▶ **WORK TO BE COMPLETED**
Transcribe each line exactly.
— START OF COLLECTED DATA —
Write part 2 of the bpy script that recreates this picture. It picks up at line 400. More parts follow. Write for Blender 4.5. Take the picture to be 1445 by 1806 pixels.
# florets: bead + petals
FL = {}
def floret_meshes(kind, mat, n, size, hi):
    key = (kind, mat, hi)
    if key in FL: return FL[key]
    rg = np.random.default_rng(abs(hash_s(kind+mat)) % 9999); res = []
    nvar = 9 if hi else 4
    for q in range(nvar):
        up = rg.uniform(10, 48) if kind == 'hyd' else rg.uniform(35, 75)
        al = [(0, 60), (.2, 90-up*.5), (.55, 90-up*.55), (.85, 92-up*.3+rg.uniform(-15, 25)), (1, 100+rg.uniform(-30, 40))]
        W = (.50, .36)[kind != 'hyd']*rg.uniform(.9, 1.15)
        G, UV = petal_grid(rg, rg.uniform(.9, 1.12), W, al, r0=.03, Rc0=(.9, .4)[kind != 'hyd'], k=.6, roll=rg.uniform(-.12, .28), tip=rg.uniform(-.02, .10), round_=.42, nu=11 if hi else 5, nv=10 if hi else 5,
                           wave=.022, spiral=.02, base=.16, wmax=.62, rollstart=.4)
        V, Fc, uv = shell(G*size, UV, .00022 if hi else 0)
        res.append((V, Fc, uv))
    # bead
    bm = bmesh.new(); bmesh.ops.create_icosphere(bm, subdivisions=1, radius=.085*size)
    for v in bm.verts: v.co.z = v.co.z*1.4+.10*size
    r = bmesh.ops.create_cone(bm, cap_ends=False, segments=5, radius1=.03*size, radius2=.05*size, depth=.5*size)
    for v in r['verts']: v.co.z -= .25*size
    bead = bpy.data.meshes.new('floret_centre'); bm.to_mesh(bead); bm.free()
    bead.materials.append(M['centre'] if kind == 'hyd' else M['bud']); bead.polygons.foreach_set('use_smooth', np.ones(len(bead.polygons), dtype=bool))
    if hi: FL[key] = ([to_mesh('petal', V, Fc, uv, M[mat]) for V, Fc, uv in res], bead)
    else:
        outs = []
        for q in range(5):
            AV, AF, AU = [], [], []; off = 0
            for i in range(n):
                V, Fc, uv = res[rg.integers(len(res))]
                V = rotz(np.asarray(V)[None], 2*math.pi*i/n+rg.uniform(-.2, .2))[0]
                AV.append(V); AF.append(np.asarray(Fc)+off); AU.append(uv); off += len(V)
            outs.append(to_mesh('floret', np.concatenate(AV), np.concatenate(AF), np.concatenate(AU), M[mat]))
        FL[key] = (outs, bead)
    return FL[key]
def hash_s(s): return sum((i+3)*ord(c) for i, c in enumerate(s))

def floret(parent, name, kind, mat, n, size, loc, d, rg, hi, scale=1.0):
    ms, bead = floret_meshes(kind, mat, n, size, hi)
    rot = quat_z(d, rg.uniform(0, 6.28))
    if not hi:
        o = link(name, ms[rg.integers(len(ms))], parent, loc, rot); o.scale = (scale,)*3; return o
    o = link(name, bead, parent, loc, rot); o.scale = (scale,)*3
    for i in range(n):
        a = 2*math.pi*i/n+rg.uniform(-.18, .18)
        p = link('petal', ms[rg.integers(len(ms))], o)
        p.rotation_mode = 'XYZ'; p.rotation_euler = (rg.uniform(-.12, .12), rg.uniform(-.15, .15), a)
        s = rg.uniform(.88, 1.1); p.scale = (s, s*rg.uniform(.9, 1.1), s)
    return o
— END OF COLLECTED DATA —
▶ **CORRECT ANSWER**
Write part 2 of the bpy script that recreates this picture. It picks up at line 400. More parts follow. Write for Blender 4.5. Take the picture to be 1445 by 1806 pixels.
# florets: bead + petals
FL = {}
def floret_meshes(kind, mat, n, size, hi):
    key = (kind, mat, hi)
    if key in FL: return FL[key]
    rg = np.random.default_rng(abs(hash_s(kind+mat)) % 9999); res = []
    nvar = 9 if hi else 4
    for q in range(nvar):
        up = rg.uniform(10, 48) if kind == 'hyd' else rg.uniform(35, 75)
        al = [(0, 60), (.2, 90-up*.5), (.55, 90-up*.55), (.85, 92-up*.3+rg.uniform(-15, 25)), (1, 100+rg.uniform(-30, 40))]
        W = (.50, .36)[kind != 'hyd']*rg.uniform(.9, 1.15)
        G, UV = petal_grid(rg, rg.uniform(.9, 1.12), W, al, r0=.03, Rc0=(.9, .4)[kind != 'hyd'], k=.6, roll=rg.uniform(-.12, .28), tip=rg.uniform(-.02, .10), round_=.42, nu=11 if hi else 5, nv=10 if hi else 5,
                           wave=.022, spiral=.02, base=.16, wmax=.62, rollstart=.4)
        V, Fc, uv = shell(G*size, UV, .00022 if hi else 0)
        res.append((V, Fc, uv))
    # bead
    bm = bmesh.new(); bmesh.ops.create_icosphere(bm, subdivisions=1, radius=.085*size)
    for v in bm.verts: v.co.z = v.co.z*1.4+.10*size
    r = bmesh.ops.create_cone(bm, cap_ends=False, segments=5, radius1=.03*size, radius2=.05*size, depth=.5*size)
    for v in r['verts']: v.co.z -= .25*size
    bead = bpy.data.meshes.new('floret_centre'); bm.to_mesh(bead); bm.free()
    bead.materials.append(M['centre'] if kind == 'hyd' else M['bud']); bead.polygons.foreach_set('use_smooth', np.ones(len(bead.polygons), dtype=bool))
    if hi: FL[key] = ([to_mesh('petal', V, Fc, uv, M[mat]) for V, Fc, uv in res], bead)
    else:
        outs = []
        for q in range(5):
            AV, AF, AU = [], [], []; off = 0
            for i in range(n):
                V, Fc, uv = res[rg.integers(len(res))]
                V = rotz(np.asarray(V)[None], 2*math.pi*i/n+rg.uniform(-.2, .2))[0]
                AV.append(V); AF.append(np.asarray(Fc)+off); AU.append(uv); off += len(V)
            outs.append(to_mesh('floret', np.concatenate(AV), np.concatenate(AF), np.concatenate(AU), M[mat]))
        FL[key] = (outs, bead)
    return FL[key]
def hash_s(s): return sum((i+3)*ord(c) for i, c in enumerate(s))

def floret(parent, name, kind, mat, n, size, loc, d, rg, hi, scale=1.0):
    ms, bead = floret_meshes(kind, mat, n, size, hi)
    rot = quat_z(d, rg.uniform(0, 6.28))
    if not hi:
        o = link(name, ms[rg.integers(len(ms))], parent, loc, rot); o.scale = (scale,)*3; return o
    o = link(name, bead, parent, loc, rot); o.scale = (scale,)*3
    for i in range(n):
        a = 2*math.pi*i/n+rg.uniform(-.18, .18)
        p = link('petal', ms[rg.integers(len(ms))], o)
        p.rotation_mode = 'XYZ'; p.rotation_euler = (rg.uniform(-.12, .12), rg.uniform(-.15, .15), a)
        s = rg.uniform(.88, 1.1); p.scale = (s, s*rg.uniform(.9, 1.1), s)
    return o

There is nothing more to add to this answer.